• Exercise instructions: Copy verbatim the material from its first line to the line that holds "S.camera = cam", including that line.

• Data excerpt:
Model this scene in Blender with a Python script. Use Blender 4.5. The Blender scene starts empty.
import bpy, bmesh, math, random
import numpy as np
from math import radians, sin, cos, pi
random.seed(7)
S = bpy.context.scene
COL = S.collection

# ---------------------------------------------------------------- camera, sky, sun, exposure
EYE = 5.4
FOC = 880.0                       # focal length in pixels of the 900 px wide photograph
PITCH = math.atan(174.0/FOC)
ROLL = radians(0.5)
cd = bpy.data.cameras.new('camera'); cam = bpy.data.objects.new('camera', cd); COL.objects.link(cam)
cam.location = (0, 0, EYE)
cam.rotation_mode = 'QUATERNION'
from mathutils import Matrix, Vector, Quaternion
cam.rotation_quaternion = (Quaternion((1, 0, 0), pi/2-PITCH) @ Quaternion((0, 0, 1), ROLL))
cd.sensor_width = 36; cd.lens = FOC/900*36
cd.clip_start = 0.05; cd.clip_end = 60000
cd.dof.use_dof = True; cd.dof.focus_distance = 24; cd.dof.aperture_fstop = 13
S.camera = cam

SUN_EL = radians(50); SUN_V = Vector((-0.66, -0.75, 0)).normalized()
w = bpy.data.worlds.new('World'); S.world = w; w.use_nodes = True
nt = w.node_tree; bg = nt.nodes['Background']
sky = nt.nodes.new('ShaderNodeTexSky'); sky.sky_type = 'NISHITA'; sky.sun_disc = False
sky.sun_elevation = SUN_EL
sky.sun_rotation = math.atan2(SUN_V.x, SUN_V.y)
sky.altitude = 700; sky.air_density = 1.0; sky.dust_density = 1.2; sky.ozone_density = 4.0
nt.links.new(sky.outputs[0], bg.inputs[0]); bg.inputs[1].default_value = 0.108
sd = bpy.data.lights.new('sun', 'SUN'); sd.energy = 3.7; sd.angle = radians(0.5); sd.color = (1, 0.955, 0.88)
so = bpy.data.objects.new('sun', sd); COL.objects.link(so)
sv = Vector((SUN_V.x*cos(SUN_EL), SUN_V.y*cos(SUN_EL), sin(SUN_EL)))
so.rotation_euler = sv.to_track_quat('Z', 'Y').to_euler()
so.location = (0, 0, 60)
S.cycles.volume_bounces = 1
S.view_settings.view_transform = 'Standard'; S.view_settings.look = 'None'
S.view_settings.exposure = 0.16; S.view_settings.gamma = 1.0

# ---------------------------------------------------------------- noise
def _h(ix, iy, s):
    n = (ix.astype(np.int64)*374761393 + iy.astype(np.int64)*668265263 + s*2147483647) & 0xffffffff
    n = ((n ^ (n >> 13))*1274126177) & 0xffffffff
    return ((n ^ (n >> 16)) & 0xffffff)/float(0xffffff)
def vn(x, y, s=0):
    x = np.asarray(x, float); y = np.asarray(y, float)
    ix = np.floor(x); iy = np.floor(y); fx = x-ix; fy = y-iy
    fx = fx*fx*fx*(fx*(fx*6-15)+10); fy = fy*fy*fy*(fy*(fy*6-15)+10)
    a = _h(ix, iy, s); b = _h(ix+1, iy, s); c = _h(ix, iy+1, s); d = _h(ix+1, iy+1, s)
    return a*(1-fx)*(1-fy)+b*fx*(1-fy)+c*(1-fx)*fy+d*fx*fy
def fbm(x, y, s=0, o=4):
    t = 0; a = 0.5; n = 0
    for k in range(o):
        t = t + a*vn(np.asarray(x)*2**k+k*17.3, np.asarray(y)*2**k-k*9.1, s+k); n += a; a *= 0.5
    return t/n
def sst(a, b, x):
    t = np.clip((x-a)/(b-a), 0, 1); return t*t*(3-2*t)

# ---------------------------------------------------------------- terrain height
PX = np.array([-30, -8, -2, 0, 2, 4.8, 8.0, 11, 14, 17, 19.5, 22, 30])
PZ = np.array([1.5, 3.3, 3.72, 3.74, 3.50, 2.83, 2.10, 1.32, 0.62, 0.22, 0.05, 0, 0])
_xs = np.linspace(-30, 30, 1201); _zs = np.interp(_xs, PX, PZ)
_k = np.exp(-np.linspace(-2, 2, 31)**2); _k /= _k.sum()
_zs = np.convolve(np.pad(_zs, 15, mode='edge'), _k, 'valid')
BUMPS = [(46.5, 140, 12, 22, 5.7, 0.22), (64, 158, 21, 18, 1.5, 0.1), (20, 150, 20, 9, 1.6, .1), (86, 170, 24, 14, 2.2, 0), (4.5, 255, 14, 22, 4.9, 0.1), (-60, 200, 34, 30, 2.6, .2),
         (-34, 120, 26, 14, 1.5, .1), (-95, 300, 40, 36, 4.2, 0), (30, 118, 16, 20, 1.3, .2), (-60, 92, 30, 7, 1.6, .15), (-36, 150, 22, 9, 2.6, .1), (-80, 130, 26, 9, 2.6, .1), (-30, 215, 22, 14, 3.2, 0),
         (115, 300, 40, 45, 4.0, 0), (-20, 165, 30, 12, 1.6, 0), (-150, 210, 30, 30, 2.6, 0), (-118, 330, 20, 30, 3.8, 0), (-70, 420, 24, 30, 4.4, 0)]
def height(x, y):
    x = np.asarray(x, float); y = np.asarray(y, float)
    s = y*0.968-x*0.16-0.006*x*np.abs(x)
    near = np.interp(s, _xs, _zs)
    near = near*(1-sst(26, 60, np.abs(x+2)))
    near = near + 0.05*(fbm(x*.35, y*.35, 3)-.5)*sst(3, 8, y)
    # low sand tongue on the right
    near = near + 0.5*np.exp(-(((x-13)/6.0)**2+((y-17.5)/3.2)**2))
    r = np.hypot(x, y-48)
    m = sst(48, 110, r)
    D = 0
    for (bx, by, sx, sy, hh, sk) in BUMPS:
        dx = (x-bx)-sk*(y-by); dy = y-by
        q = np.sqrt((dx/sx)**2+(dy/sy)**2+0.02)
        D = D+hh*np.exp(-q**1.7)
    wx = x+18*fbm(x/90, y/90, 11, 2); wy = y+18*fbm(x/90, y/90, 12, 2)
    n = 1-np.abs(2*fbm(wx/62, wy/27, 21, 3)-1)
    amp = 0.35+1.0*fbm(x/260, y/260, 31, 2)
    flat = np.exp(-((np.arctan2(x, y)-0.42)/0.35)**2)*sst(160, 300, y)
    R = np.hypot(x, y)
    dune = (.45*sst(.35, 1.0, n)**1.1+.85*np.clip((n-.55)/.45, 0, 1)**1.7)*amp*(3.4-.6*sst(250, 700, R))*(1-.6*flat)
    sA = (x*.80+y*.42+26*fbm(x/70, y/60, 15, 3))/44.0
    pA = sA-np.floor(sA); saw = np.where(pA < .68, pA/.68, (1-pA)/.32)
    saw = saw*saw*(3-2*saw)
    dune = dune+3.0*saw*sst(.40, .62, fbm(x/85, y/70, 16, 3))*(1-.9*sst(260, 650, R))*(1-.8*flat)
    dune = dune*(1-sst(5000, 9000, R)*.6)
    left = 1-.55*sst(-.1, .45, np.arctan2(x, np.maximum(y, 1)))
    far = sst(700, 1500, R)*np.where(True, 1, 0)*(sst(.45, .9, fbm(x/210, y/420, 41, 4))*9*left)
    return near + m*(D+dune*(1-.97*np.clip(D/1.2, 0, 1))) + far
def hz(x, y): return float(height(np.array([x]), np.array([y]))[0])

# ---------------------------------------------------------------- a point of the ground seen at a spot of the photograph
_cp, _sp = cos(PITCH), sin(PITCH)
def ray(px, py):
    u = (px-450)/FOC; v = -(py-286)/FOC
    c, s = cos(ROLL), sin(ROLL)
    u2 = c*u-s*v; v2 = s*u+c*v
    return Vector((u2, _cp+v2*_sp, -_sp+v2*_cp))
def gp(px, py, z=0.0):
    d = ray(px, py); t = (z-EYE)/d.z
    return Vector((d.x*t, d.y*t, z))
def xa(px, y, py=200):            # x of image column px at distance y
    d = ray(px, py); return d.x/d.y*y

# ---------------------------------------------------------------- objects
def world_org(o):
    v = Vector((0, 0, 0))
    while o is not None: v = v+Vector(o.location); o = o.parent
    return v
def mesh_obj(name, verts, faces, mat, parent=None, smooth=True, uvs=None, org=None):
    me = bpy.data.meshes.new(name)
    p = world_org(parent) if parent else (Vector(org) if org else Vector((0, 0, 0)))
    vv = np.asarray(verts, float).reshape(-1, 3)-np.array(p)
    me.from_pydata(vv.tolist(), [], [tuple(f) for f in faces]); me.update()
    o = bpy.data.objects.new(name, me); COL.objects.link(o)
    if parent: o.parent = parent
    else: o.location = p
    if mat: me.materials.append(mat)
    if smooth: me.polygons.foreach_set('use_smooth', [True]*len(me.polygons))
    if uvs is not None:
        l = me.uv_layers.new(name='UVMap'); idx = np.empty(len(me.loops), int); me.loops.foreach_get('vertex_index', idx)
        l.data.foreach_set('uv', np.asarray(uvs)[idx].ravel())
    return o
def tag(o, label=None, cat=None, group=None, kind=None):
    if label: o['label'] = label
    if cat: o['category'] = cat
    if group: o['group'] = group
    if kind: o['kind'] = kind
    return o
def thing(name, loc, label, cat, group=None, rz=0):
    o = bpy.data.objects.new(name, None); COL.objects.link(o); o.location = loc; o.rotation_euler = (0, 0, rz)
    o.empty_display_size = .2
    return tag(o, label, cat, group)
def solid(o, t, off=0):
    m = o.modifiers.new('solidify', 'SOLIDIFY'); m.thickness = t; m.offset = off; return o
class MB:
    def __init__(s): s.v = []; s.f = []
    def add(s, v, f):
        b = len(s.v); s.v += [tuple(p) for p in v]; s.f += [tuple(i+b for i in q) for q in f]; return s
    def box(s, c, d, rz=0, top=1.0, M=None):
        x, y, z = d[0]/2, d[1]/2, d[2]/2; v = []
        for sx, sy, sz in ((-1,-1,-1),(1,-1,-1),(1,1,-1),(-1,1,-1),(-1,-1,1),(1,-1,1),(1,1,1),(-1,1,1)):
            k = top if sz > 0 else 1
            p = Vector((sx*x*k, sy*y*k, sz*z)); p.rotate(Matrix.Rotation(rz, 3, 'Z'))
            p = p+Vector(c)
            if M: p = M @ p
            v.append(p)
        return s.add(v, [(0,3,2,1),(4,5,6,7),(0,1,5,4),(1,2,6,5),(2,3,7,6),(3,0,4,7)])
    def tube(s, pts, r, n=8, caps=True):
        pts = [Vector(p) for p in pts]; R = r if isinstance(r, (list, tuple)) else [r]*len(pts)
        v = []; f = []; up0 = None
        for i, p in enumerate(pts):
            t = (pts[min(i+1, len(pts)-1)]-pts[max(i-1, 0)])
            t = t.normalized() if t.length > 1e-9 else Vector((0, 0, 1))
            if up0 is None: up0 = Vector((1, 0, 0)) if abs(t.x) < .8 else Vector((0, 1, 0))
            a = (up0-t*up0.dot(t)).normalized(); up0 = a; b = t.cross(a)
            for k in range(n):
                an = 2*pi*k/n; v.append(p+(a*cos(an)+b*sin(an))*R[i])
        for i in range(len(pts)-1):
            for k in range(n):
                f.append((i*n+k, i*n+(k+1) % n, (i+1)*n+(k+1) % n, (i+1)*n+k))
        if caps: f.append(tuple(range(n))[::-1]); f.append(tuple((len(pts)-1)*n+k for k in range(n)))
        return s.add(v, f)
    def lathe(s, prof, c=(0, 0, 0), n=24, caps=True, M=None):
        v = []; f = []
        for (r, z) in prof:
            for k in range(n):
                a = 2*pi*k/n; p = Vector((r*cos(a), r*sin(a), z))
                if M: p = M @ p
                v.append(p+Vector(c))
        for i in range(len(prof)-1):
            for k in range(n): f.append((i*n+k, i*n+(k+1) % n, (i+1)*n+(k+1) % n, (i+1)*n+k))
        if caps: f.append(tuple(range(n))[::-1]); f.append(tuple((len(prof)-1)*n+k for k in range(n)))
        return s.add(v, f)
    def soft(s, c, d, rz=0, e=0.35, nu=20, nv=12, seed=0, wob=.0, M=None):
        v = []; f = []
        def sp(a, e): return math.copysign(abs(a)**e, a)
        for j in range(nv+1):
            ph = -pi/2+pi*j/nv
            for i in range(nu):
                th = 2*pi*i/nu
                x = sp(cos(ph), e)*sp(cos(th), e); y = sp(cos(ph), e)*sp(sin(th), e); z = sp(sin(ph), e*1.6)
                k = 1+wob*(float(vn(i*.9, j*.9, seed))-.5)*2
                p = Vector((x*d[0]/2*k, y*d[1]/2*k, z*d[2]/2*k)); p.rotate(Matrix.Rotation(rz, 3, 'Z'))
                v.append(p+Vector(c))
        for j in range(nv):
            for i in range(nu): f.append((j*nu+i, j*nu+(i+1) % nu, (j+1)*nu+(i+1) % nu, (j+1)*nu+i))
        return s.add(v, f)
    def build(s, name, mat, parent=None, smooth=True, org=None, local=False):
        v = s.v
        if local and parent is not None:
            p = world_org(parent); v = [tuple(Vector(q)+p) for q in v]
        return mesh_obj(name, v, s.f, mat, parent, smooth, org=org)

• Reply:
Model this scene in Blender with a Python script. Use Blender 4.5. The Blender scene starts empty.
import bpy, bmesh, math, random
import numpy as np
from math import radians, sin, cos, pi
random.seed(7)
S = bpy.context.scene
COL = S.collection

# ---------------------------------------------------------------- camera, sky, sun, exposure
EYE = 5.4
FOC = 880.0                       # focal length in pixels of the 900 px wide photograph
PITCH = math.atan(174.0/FOC)
ROLL = radians(0.5)
cd = bpy.data.cameras.new('camera'); cam = bpy.data.objects.new('camera', cd); COL.objects.link(cam)
cam.location = (0, 0, EYE)
cam.rotation_mode = 'QUATERNION'
from mathutils import Matrix, Vector, Quaternion
cam.rotation_quaternion = (Quaternion((1, 0, 0), pi/2-PITCH) @ Quaternion((0, 0, 1), ROLL))
cd.sensor_width = 36; cd.lens = FOC/900*36
cd.clip_start = 0.05; cd.clip_end = 60000
cd.dof.use_dof = True; cd.dof.focus_distance = 24; cd.dof.aperture_fstop = 13
S.camera = cam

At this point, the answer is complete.